Along the way, their characters encounter humanoid or non-humanoid creatures, fight, and bond as a team to gain wealth and eternal glory. The course of the whole thing is supervised by the Game Master, who also creates the story and guides the team members through subsequent locations, assisting as NPCs or simply the narrator. It’s that simple, and it’s worth mentioning players can predetermine bending rules to adjust them to their preferences. The goal of both games is pure fun. So how about their differences?

Character creation

Pathfinder emerged on the foundation of the 3.5 D&D edition, so the character creation system is almost identical in both games. Balancing and simplifying some of the rules of its ancestor, the title quickly gained recognition in the eyes of players worldwide.
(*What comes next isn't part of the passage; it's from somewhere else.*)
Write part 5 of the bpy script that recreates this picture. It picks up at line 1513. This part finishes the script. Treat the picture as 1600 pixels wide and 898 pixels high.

One of the first differences between the two games revealing Pathfinder’s advantage is character creation. It is one of the most important, if not the most significant, moments in the game, perfect for building immersion. When creating a hero in Pathfinder, you choose from six traits, twelve races, ancestry, character background, classes, and equipment. Each provides various perks and bonuses, allowing you to be a better fighter, mage, or alchemist. The choice of these traits can be completely random and based on a dice roll or carefully thought out – a lot depends on how your team settles with the GM.

In 5e Dungeons & Dragons, you choose from traits, races, and classes and define your character’s personality or backstory. The hero creation system in this game is simpler and faster – which may appeal to first-time players. But both titles feature one more important thing – feats. These are various perks derived from the selected race or class, unlocking certain skills at specific gameplay stages. But in D&D, they are optional and provide far fewer development opportunities. In Pathfinder, you can refine your character to the smallest detail and create something unique, so if you care about the multitude of choices – choose this game.


The success or failure of each action in both games depends on the dice roll. Additional features and bonuses can affect the outcome, saving the hero from danger at the last moment. Such modifiers include skill levels, armor traits, or Proficiency. The latter is much more tricky to track in Pathfinder, where you must carefully consider each skill’s Proficiency separately. In Dungeons & Dragons, this trait counts at once, so it is easier and faster for players to determine what Proficiency bonus they have and whether the action has a chance of success.

Therefore, the rules of Pathfinder turn out much more complex and exaggerated, which can discourage beginners or experienced players. Pathfinder also features much less balanced classes, making some heroes overpowered while others have a standard skill level. So if you’re not thoroughly familiar with the 640 pages of Pathfinder rules from the start, you might have a hard time playing for the first time.

Video games

Pathfinder and D&D generated the release of many online and offline video games based on the rulesets of tabletop RPGs. To get more involved in the world of the former, you can now play Pathfinder Kingmaker and its thriving sequel – Pathfinder: Wrath of the Righteous. Both titles succeeded thanks to the Kickstarter campaign and were warmly welcomed by fans of this system. There were also plans to create Pathfinder Online, but ultimately it never saw the light of day.

When it comes to video games, Dungeons & Dragons fares much better. No wonder – this system predates Pathfinder for several decades. During this time, many video games set in the D&D world came to life, with the most popular ones like Baldur’s Gate, Neverwinter Nights, Planescape: Torment, and Icewind Dale. You can also play free-to-play Dungeons & Dragons Online – a great introduction to the title for beginners or video game players. The list of other games is simply gigantic, so if you are interested in playing more titles like Dungeons & Dragons, check them out here or research on Wikipedia.

Dungeons & Dragons or Pathfinder?

Summarizing all categories like character design, rules, and available video games, we strongly recommend Dungeons & Dragons. You can expect easier rules, faster character creation, and an overall more accessible world. It’s much more painless to learn, especially since almost everyone has heard of D&D at some point in their lives. So you probably know what to expect. D&D also means a much vaster selection of computer games and a chance to become a member of a massive community of fans of the oldest RPG ever.

But if, for some reason, you don’t like D&D or are already an experienced player looking for a breath of fresh air – play Pathfinder. The rules and character creation process can be more challenging. But once you learn them, the gameplay guarantees a much deeper immersion. It’s a fantastic recommendation for RPG freaks looking for a title providing more creative opportunities and options to use their imagination. But remember – whatever you choose, you will spend glorious moments in the company of friends and their imaginary avatars. Because that’s what it’s all about – unforgettable and epic fun!